:: Stated goal ::
Copy every line of the data in which the word "script" occurs.

:: Information provided ::
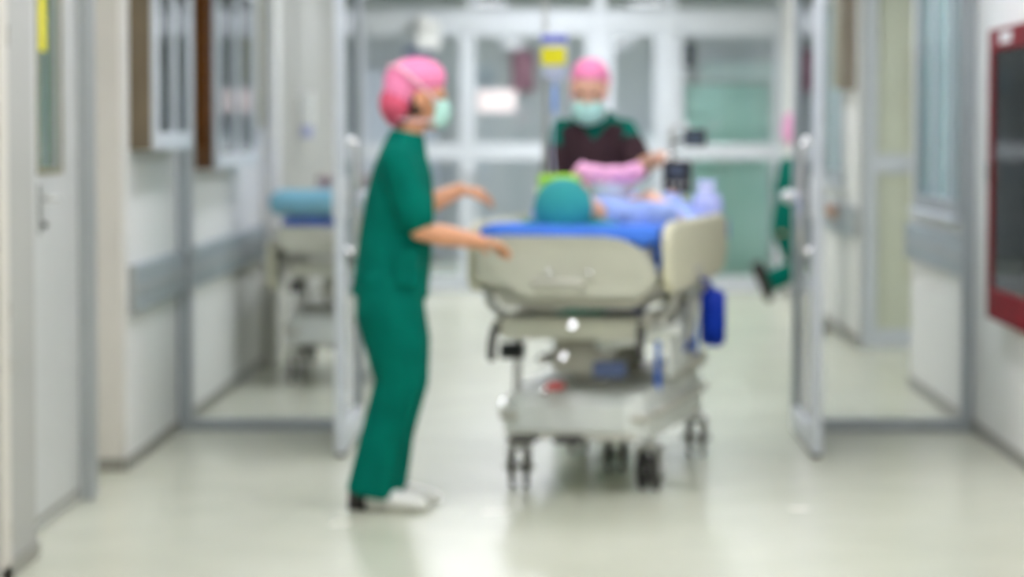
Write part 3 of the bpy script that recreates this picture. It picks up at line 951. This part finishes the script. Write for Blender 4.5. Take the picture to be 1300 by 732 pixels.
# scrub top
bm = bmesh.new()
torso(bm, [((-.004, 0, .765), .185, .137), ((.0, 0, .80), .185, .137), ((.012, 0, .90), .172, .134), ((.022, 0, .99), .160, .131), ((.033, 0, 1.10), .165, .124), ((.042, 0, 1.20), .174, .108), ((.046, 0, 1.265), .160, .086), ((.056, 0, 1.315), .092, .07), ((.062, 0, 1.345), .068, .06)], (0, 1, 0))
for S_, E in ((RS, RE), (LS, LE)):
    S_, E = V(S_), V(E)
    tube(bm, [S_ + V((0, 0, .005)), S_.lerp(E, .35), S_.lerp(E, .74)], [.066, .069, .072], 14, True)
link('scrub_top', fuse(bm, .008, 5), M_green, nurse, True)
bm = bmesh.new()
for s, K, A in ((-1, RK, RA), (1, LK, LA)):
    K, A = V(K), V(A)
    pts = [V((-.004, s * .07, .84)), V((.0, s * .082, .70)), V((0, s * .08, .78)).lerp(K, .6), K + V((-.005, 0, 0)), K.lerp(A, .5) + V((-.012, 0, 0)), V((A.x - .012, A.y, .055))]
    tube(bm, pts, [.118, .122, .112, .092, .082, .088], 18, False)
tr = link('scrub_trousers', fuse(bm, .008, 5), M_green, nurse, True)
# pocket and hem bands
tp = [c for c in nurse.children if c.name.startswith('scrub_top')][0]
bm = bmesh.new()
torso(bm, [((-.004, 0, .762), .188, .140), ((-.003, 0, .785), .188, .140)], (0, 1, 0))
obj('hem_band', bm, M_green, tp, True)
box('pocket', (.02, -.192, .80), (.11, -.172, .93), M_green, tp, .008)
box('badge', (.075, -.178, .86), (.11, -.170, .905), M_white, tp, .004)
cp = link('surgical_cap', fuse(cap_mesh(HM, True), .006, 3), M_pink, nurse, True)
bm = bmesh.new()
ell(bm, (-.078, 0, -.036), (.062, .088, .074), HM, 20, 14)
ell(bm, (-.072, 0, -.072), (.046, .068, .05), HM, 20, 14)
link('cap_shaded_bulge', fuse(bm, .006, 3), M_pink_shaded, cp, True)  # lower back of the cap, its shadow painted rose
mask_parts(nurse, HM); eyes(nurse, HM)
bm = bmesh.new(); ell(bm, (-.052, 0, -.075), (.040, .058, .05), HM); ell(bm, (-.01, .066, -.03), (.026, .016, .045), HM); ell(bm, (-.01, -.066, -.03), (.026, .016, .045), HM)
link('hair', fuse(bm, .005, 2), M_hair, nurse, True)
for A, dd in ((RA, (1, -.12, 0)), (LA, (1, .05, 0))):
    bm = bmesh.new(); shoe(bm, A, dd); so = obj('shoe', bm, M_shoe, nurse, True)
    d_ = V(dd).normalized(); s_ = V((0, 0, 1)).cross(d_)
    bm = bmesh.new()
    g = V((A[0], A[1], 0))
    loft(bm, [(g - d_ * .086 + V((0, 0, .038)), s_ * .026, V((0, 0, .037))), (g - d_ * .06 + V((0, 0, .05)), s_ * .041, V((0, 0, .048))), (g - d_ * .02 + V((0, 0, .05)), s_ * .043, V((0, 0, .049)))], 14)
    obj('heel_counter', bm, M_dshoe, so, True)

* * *

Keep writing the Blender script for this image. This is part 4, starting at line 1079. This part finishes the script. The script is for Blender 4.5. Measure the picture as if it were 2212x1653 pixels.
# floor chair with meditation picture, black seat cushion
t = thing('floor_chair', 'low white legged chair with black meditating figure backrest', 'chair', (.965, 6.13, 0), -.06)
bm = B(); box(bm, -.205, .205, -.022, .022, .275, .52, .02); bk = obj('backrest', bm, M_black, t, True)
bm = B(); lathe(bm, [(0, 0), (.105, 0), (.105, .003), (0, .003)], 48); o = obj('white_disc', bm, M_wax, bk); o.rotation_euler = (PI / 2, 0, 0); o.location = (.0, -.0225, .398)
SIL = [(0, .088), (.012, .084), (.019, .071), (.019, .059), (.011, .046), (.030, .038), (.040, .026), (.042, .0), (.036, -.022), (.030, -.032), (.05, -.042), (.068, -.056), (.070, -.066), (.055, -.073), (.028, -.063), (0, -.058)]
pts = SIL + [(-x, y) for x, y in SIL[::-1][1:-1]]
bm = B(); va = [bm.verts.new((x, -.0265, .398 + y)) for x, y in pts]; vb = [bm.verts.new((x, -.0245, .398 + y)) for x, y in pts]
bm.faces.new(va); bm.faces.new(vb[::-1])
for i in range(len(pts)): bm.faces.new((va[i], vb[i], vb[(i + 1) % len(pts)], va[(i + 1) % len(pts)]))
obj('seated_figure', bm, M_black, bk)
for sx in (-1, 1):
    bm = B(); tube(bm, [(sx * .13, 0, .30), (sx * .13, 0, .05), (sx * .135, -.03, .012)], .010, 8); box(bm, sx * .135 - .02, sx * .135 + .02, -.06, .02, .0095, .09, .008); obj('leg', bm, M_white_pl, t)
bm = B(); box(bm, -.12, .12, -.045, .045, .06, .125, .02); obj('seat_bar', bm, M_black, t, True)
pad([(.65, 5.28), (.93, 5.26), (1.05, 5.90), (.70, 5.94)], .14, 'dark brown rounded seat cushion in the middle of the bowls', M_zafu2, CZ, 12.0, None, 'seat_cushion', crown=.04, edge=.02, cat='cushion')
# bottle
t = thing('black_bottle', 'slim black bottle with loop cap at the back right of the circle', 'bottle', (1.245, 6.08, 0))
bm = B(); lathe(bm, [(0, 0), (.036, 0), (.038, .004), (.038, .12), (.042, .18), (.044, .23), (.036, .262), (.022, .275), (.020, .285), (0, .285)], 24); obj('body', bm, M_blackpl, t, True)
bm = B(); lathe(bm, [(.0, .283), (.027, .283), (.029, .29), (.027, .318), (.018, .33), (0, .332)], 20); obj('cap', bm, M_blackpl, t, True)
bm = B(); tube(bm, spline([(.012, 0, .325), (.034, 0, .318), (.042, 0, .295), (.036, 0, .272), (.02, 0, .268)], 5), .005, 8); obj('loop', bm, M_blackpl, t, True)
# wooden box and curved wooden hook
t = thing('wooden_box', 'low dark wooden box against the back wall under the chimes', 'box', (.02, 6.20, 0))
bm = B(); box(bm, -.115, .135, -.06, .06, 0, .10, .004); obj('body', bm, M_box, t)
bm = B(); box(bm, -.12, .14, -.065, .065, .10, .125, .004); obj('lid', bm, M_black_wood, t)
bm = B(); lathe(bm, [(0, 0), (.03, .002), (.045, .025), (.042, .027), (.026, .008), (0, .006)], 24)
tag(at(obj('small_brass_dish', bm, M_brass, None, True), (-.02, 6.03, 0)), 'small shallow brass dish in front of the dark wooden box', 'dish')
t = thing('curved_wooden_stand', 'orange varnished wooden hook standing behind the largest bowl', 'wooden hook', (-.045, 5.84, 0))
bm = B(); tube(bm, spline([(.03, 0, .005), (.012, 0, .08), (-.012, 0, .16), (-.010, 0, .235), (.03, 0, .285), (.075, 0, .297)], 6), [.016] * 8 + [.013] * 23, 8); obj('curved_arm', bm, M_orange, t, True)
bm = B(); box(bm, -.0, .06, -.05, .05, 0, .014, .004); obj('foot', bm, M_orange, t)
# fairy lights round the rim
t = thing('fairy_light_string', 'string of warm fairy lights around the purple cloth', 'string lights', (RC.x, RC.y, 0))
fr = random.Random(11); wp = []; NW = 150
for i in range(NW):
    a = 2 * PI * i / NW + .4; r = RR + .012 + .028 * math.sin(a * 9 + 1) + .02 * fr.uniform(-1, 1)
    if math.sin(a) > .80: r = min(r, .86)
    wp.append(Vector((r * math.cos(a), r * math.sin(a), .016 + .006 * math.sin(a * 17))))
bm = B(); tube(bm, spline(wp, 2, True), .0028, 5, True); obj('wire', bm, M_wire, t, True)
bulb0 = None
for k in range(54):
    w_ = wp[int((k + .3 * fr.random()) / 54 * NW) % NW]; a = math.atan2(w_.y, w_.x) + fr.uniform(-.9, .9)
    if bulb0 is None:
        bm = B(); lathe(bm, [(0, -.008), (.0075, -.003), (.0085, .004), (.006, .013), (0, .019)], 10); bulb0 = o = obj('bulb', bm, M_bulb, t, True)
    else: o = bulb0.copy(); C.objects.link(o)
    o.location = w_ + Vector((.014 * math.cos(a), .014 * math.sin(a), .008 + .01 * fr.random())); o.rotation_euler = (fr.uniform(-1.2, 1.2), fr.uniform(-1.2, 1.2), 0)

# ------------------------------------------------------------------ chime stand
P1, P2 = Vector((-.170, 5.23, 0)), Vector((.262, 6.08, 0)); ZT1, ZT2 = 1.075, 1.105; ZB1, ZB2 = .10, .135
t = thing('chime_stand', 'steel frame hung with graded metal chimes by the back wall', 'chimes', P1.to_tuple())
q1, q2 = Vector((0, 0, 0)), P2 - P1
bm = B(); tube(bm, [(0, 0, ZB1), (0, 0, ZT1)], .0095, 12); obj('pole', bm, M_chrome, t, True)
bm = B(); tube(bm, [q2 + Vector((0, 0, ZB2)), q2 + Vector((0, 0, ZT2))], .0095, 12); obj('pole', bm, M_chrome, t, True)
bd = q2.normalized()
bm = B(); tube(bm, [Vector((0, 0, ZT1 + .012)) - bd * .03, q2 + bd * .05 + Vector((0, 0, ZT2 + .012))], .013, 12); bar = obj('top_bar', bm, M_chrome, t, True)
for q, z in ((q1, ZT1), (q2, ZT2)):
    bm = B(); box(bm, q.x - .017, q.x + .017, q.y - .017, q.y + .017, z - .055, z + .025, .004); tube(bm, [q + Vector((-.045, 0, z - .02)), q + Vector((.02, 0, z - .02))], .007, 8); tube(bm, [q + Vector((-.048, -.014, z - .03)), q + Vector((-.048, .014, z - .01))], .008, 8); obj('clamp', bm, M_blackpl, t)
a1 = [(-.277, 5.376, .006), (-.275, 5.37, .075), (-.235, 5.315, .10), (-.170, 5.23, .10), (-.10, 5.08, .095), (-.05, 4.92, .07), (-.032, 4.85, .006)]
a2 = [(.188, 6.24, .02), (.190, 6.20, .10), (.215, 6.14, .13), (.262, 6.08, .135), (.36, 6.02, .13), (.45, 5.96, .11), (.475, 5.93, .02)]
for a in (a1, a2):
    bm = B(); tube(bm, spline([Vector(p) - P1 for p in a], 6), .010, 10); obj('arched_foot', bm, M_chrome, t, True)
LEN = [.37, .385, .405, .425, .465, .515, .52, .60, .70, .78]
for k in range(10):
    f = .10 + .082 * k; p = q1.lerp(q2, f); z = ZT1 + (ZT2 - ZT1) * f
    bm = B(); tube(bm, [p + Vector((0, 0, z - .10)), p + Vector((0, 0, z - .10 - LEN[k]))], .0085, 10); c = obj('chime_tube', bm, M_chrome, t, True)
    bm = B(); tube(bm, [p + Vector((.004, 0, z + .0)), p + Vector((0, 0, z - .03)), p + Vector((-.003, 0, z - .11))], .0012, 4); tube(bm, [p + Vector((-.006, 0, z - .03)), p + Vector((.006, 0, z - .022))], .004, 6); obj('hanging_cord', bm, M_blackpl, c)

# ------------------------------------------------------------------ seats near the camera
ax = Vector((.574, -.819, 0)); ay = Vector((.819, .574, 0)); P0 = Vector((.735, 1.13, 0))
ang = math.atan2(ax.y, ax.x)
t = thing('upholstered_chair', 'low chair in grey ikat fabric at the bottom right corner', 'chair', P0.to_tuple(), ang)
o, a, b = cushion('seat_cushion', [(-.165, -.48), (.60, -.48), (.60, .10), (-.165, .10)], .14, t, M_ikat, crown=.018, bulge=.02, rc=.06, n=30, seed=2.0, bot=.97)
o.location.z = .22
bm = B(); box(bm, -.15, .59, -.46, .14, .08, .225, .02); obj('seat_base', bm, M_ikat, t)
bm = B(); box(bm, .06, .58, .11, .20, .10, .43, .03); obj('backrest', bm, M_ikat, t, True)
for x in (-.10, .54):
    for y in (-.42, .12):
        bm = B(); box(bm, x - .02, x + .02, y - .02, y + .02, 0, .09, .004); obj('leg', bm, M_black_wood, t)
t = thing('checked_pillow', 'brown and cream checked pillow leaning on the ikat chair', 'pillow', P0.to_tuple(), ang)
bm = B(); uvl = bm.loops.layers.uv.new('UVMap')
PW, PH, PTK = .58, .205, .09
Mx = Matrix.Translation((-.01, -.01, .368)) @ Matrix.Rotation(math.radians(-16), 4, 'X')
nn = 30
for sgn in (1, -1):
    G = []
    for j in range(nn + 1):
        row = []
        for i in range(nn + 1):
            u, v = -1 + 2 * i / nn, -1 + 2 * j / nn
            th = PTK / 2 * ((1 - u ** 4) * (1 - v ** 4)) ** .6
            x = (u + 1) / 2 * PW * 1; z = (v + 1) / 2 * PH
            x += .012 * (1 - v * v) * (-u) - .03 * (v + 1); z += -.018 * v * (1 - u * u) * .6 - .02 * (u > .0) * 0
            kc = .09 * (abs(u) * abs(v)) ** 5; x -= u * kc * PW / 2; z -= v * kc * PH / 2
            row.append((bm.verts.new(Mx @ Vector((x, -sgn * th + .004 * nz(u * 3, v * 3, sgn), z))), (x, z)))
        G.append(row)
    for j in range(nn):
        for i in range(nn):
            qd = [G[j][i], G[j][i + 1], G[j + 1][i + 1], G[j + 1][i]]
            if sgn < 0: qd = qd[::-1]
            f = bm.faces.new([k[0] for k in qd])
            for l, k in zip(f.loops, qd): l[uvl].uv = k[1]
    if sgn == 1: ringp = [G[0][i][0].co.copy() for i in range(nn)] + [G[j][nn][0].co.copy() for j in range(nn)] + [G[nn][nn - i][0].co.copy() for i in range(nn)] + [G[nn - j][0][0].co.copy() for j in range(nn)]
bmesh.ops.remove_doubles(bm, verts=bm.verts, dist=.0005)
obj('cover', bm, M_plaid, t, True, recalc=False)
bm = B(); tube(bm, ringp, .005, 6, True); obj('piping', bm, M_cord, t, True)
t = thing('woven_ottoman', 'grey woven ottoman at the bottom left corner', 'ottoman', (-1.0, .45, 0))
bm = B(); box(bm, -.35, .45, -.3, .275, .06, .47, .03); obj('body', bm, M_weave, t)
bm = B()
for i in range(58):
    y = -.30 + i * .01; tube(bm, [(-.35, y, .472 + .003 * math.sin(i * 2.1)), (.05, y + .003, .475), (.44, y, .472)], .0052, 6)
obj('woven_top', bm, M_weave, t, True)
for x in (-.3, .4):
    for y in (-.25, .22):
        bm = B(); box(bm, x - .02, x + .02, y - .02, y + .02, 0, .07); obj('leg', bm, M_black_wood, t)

* * *

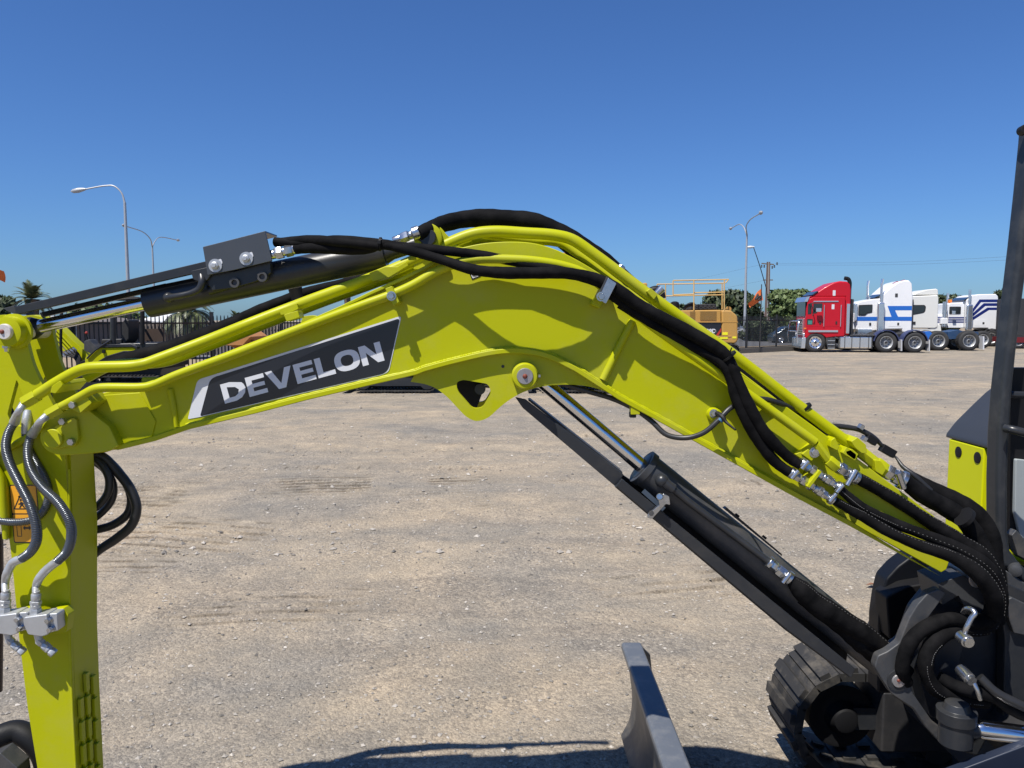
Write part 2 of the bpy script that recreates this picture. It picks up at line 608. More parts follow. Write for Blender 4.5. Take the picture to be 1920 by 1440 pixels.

:: Written response ::
Write part 3 of the bpy script that recreates this picture. It picks up at line 951. This part finishes the script. Write for Blender 4.5. Take the picture to be 1300 by 732 pixels.
Keep writing the Blender script for this image. This is part 4, starting at line 1079. This part finishes the script. The script is for Blender 4.5. Measure the picture as if it were 2212x1653 pixels.
Write part 2 of the bpy script that recreates this picture. It picks up at line 608. More parts follow. Write for Blender 4.5. Take the picture to be 1920 by 1440 pixels.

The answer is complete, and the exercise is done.